My sister and I have stopped phoning Mum & Dad at night. I never want to stop talking to Dad, but my sister is so impatient. Really she is hurting inside, and when we finally put the phone down, we cry or are so angry, we fight or I can’t sleep. Dad said he understood, and that we don’t have to phone at night. It stopped, not because we wanted to but to avoid the hurt. What is happening to us? Our spirits are very low. We no longer have Dads constant encouragement, his talk about God and tapping for problems and joys of the day. I feel so far from my Stream of Well Being. What have we done? We have told these people the truth and answered all their questions, but still we don’t get taken home. How long, why?

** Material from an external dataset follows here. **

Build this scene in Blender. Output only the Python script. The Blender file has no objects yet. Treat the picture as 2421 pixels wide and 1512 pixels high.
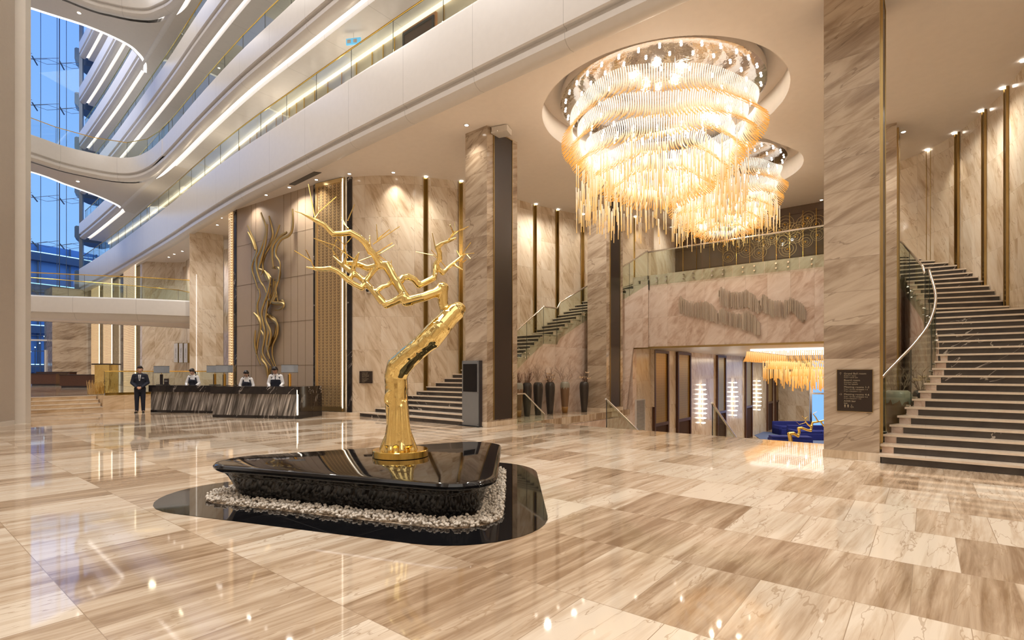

No one tells us anything except rules! Conform, conform, don’t be yourself. I know, I will start telling them what I think they want to hear, and I’ll tell some bad stories about the Foster parents and see if that will do the trick. I want to get out of this prison. I am sick. I am never sick, I hardly know what this is. A sore throat, hurting head, what is going on. Dad would normally just tap us, and in the morning we are fighting fit. This sickness thing is going on for days. I don't like being sick, this is new and I don’t like it one little bit. Dad, we need you.

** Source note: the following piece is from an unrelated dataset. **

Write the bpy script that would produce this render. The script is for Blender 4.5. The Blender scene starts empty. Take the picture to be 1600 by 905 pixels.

It’s now been 7 weeks. When are we coming home Mum & Dad? But as soon as the question is asked, the lady just butts in to say they don’t know. As we cry on leaving our visit, Mum & Dad seem so angry, maybe they do love us and want us? When the lady isn’t close, Dad whispers he loves me very much, and he is working very hard to get us back. But why were even taken? I just don’t understand. My school work is going backward. I sit in class away with the fairies. It is just so much more comforting to be inside me than hear what the teacher has to say. What would she know? Even when I do have my short visit home, after saying hello and a cuddle, I now go straight out to the bird avairy, and lock myself inside the cage and play with the birds. I feel safe in the cage, just me and the birds, no one to boss me around, and I can be me. Nature. Dad and I love nature.

What is happening? When is this to end? What if we never get home, is this my life? Mum & Dad were my life. Holidays, activities, learning, talking about who I am and what life is about, but now, I just don’t know. Could I get my life together without them? I just want to cry and give up. My sister has changed, I try and help her, but she is shallow and pretends she doesn’t care about anything. She gets angry easily, I stay away. Who is here to help me? These ladies keep telling us they are doing this for our own good. Prison is not good. My freedom joy and growth are gone. I’m going to find a quiet place and have a cry. After all, I am only seven.

Foot note: This was written after the children had been taken for 7 weeks, and was gleaned from comments and conversations with the 2 children on their short visitations. It is now some 70 weeks, and the prospect of having the children returned have been vanquished from DOCS perspective. The 7 year old from whose perspective this story comes, told her mother that “life was no longer worth living, and that by the time we get her back, she will not be here”!! Thoughts of suicide by a now 8 year old. What an indictment on our society and the system. Yes, they care about our children…..SURE! Mr JS “Injustice will always fall with truth and love”(Gandhi)

Comments

+1 #1 MissGuest 2011-12-12 04:41
:sad: I believe this is what most of the taken children feel and as the days weeks and months roll by they get angrier and fell more helpless and even if they do get to go HOMe they continue having many problems associated with their sudden removal from their loving home!